There are other options when it comes to addressing some of the root causes of terrorism. One of them is not, however, extending emergency law in France for another indiscriminate block of time (it has now been in effect around 8 months), allowing police to search the homes of suspected terrorists without a warrant in addition to placing terror suspects under house arrest without a court order. This can alienate and terrify anyone, not just those that are ideologically driven.
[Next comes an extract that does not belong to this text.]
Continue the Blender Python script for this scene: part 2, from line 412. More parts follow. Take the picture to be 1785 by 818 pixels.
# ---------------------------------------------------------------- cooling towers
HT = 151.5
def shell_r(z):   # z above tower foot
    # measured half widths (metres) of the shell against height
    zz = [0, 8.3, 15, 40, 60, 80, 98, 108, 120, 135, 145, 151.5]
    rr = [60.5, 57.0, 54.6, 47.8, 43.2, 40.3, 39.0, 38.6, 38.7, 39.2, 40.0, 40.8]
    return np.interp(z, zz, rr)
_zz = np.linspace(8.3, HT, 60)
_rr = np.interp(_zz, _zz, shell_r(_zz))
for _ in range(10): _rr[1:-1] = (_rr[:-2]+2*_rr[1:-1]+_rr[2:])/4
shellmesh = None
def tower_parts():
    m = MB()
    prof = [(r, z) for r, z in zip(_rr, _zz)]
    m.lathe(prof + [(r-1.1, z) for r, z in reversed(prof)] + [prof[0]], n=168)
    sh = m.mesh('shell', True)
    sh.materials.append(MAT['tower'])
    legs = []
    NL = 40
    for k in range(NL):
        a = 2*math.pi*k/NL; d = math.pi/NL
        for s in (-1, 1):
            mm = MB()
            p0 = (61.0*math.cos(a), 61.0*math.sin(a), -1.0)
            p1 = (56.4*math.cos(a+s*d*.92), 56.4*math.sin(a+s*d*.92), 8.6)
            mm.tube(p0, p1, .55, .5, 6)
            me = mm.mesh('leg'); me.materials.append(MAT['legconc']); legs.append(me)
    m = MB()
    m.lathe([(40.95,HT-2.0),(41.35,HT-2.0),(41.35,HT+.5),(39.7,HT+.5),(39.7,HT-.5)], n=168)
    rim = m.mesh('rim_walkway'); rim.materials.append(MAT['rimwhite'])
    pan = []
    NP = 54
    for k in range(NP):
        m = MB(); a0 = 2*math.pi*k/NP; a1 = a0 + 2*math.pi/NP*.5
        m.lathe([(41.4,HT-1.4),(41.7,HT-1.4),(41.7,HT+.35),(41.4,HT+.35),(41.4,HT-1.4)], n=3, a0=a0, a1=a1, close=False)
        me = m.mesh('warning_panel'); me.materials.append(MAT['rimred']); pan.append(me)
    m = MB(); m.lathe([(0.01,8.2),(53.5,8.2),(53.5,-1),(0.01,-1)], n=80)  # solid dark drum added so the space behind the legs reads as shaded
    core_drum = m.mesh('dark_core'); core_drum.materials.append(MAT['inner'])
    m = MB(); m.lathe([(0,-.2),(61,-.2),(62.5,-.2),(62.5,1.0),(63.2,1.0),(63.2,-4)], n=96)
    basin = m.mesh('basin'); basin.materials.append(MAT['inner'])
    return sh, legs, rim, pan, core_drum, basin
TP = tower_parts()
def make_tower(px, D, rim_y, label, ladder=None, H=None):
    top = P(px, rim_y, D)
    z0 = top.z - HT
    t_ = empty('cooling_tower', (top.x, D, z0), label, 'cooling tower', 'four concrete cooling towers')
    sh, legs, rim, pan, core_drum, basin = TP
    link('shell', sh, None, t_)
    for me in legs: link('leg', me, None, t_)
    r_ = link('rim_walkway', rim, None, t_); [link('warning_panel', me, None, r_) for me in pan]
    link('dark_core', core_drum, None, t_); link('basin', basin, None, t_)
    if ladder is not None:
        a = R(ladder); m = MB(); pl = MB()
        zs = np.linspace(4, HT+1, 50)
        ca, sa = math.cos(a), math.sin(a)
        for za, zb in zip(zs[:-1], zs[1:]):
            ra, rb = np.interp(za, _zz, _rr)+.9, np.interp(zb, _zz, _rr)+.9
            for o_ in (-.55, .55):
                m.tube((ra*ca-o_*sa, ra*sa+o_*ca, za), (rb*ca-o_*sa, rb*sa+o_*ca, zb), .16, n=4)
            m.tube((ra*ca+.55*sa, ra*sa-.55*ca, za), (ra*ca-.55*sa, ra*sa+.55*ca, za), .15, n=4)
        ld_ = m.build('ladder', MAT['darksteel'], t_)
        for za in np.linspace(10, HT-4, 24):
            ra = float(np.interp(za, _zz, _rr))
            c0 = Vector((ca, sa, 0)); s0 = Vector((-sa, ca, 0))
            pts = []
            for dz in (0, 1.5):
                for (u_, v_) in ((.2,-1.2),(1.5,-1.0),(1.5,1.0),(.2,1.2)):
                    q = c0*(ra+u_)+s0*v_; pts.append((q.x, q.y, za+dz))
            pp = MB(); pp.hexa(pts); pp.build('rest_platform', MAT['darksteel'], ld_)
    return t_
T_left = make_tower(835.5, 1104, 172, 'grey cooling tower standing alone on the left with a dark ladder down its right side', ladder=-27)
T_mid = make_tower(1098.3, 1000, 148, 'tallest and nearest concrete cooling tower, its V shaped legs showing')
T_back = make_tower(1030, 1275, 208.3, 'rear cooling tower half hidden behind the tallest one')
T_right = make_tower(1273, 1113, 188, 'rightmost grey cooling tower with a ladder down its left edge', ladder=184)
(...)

Finally, the reality of the world we live in is that terrorism is a part of it, just as much as globalization and the Internet. It is not a far-off threat, but (particularly with the rise of “lone wolf” attacks) can happen at random, without reason, and be carried out by many people who we would never think of as “terrorists”. Part of the horror of the Nice attack was that it was not a strategic strike at a symbolic or political target that required massive amounts of funding and coordination amongst multiple actors, but one man turning an everyday object, a truck, into a weapon and using it to kill many people.

The hard truth is that if France (which, as previously mentioned, has some of the most expansive laws in place to aggressively combat the threat of terrorism) cannot stop something like this from happening, would the US be able to? If the San Bernardino, Orlando, or the Emanuel African Methodist Episcopal Church shootings have taught us anything, it’s that the answer is “probably not.” Additionally, France has much more restrictive gun laws than the US, which is worth noting. As we continue to expand the state’s reach into our daily lives, to monitor our communications, to forgo due process to assure our “safety” when no such thing can in fact be secured, we need to recognize that this is a dangerous path with no tangible benefits.

While the reaction of some (in fact many more than initially thought) is to support the calls of people like Donald Trump to ban Muslims from the US, that’s a horribly shortsighted and misguided idea that I won’t even dignify as calling a “solution”.

There are other options out there.

I’d recommend taking a listen to Invisibilia’s episode entitled Flip the Script, which follows two Danish police officers as they work to use kindness and respect to combat radicalization in their town. By working to bring individuals into the folds of society and making them feel like they belong, they are able to not only prevent youths from departing for places like Syria, but also have those that want to return come back and lead normal and productive lives.

Prime Minister Valls’ statement that we should “learn to live with terrorism” does not connote defeat, because this is not a war. It does not glibly promise victory when what we think of as a “victory” is not applicable here. It is merely an admission of a man who understands what we all should—that this is a problem with many causes and effects that cannot easily be solved. As we mourn the losses sustained in yet another attack, France’s third major terrorist incident in recent memory, it’s important that we recognize terrorism’s true essence, and not some comfortable fiction. This is something we will have to live with, and address in a smarter, more forward-thinking way than we have in the 15 years since 9/11.